Issuance of Rights. Section 2.01 TILT and each Holder each agrees and acknowledges that one Right is hereby issued by TILT to such Holder for each Unit held by such Holder.
Section 2.02 Upon the surrender of Partnership Interests by each Holder in accordance with the terms and conditions hereof, TILT will issue to such Holder the number of Common Shares calculated pursuant to Section 3.01.
Section 2.03 Any Rights surrendered by a Holder to TILT upon the terms and subject to the conditions hereof shall be deemed to be cancelled by TILT upon receipt.

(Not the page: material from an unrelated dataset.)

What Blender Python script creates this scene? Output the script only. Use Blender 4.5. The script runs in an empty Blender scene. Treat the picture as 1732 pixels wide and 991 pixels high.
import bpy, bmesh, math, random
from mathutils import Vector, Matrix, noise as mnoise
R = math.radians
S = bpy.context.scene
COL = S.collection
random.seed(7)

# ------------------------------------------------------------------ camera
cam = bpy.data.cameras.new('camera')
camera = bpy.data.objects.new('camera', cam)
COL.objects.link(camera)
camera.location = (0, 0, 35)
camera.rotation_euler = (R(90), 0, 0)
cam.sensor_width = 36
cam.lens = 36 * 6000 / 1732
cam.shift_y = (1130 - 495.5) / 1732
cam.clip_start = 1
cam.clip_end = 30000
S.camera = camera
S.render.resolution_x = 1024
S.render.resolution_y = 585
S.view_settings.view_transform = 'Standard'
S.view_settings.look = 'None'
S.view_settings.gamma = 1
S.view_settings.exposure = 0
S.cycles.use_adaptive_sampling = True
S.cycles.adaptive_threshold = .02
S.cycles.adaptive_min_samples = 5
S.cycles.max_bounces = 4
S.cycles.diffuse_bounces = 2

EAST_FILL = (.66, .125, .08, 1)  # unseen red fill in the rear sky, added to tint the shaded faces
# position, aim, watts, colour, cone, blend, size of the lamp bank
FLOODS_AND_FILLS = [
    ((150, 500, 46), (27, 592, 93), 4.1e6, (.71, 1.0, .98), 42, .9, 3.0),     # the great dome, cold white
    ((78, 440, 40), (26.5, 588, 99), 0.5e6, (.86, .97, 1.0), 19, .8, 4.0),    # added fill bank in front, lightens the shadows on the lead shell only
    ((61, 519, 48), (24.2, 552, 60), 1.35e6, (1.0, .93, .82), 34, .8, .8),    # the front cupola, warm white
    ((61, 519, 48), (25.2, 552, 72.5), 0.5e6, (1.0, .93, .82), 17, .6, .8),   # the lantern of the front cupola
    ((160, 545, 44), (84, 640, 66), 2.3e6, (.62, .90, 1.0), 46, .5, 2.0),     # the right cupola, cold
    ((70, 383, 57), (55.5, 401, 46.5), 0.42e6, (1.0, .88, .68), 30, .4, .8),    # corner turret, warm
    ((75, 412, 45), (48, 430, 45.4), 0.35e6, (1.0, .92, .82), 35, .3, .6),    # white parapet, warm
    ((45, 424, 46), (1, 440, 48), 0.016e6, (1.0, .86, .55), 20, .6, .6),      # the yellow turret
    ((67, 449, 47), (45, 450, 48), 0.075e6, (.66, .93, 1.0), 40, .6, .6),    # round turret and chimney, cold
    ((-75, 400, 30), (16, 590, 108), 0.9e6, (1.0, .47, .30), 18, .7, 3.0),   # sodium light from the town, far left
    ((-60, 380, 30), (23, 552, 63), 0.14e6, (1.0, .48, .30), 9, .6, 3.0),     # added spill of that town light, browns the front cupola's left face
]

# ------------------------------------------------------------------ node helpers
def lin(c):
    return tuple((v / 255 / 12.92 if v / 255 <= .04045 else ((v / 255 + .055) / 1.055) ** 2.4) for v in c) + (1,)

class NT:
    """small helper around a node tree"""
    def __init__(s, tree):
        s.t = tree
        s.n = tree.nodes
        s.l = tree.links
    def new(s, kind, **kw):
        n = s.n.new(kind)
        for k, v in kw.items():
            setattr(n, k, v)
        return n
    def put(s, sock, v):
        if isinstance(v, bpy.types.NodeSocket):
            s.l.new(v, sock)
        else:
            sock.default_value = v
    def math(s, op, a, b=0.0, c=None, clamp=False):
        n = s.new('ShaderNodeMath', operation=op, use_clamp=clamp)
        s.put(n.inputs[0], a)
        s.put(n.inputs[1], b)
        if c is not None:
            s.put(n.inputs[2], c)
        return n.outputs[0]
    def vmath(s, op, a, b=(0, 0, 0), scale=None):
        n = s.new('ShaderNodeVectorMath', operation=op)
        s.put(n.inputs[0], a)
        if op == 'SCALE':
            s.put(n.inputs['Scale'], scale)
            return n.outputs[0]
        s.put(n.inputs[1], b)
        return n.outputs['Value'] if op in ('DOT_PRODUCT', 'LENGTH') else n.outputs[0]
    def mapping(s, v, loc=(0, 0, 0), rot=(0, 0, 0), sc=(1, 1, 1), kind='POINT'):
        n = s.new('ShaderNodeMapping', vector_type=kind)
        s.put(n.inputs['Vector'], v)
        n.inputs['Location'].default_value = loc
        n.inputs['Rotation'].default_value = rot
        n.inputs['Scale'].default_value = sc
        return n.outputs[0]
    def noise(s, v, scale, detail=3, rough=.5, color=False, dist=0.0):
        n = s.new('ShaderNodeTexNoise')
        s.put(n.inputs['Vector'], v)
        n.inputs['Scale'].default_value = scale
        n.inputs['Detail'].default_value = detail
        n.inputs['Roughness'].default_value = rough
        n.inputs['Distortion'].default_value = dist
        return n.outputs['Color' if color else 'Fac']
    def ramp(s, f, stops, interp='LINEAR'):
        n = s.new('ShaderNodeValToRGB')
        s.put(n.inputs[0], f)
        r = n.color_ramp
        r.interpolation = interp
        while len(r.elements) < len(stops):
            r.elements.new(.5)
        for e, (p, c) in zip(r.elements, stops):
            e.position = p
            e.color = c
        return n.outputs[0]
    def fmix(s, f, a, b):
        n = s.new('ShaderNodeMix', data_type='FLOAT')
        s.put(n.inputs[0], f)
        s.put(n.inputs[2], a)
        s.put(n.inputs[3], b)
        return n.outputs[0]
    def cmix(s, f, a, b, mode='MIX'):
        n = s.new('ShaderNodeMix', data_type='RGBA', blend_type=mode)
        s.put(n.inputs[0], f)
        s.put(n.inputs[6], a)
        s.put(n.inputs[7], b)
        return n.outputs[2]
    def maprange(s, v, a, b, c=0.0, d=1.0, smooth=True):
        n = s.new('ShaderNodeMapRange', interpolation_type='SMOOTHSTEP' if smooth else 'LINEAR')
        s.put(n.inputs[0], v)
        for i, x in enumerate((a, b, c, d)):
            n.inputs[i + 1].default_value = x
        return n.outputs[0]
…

Section 2.04 Each Holder agrees and acknowledges that the Rights being issued to such Holder:
(a) have not been registered under the Securities Act, the securities laws of any state or any other applicable securities laws and are being issued in reliance upon exemptions from the registration requirements of the Securities Act and such laws;
(b) are being acquired for investment only and may not be offered for sale, pledged, hypothecated, sold, assigned or transferred at any time except in compliance with (i) the Securities Act, any applicable securities laws of any state and any other applicable securities laws; (ii) the terms and conditions of this Agreement; and (iii) any other terms and conditions agreed to in writing between TILT and such Holder. Notwithstanding the foregoing, the Rights may be transferred by a Holder to such Holder’s family member or trust for the benefit of the Holder if the transferee agrees in writing to be subject to the terms hereof to the same extent as if the transferee were an original Holder hereunder (a “Permitted Transfer”) unless such Permitted Transfer would prevent the Partnership from being treated as a publicly traded partnership; and
(c) may not be transferred except with the written consent of TILT and in compliance with Applicable Laws, including in compliance with the registration requirements under the Securities Act or an exemption thereto, this Agreement, and any other terms and conditions agreed to in writing by TILT and such Holder, and purchasers and other transferees of such Rights will be required to bear the risk of their investment or acquisition indefinitely.
Section 2.05 The Rights are being issued in non-certificated form; provided, that TILT may issue certificates to a Holder representing the Rights held by such Holder and such certificates may include any information or legends as determined in the discretion of TILT.